Using Interoperable SQL

One API-many databases

By Ken North

As more sites post pages with active database content, SQL is becoming a required skill for many Web developers. A plethora of Rapid Application Development (RAD) tools, Web database connectors, database engines, object layers, data-aware components, and other software is available, but in exploring the subtleties and nuances of these tools, developers sometimes fail to investigate the SQL techniques they support; specifically, the ability to work with more than one DBMS.
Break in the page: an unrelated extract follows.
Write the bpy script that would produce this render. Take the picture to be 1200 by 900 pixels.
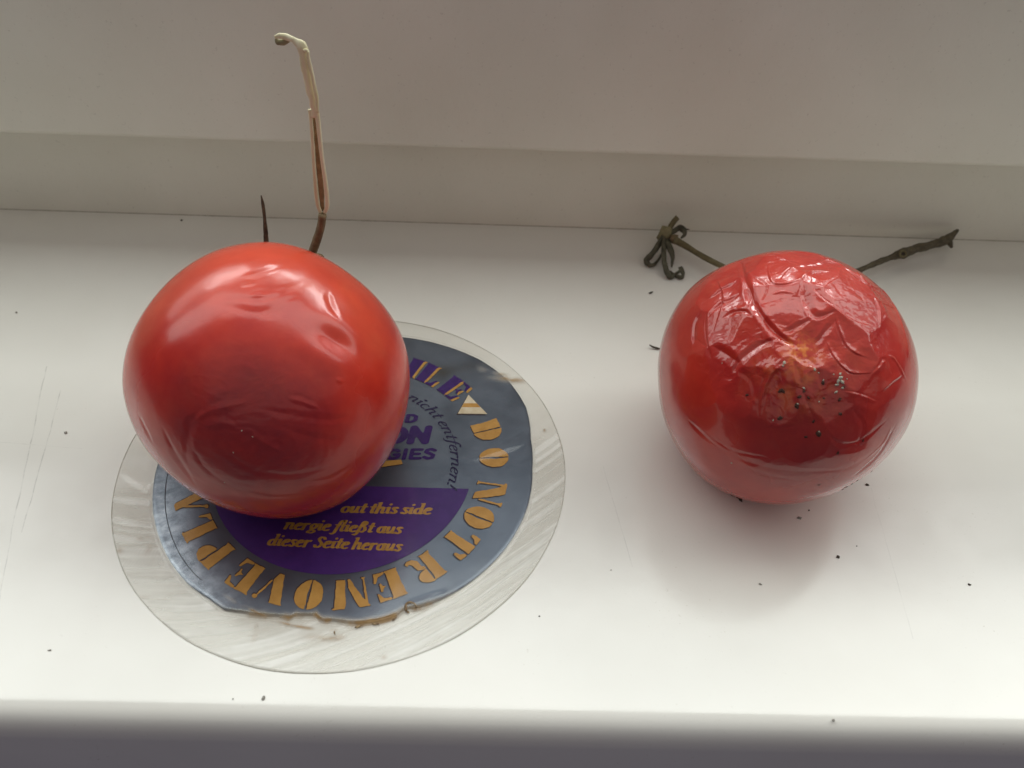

Hundreds of database products support SQL, in part because database vendors participate in the consortia and organizations that create standards. ANSI and ISO published SQL standards in 1986, 1989, and 1992, and work continues on a future standard known as "SQL3." Standards provide an incubator effect that nurtures product development, and SQL is no exception. SQL is ubiquitous, and database industry experts have even described it as "intergalactic dataspeak." Nonetheless, vendor-specific extensions create differences in SQL dialects.

Developers who limit themselves to a single SQL dialect will have trouble creating scripts, programs, or Web pages capable of operating with more than one SQL platform. The solutions are either a transparent database gateway or a multidatabase application programming interface (API). Gateways are middleware products that provide connections to databases in several dozen formats, allowing vendor-specific SQL to operate on those databases. A gateway provides the type mapping and other logic necessary to unify heterogeneous databases into a single, logical database.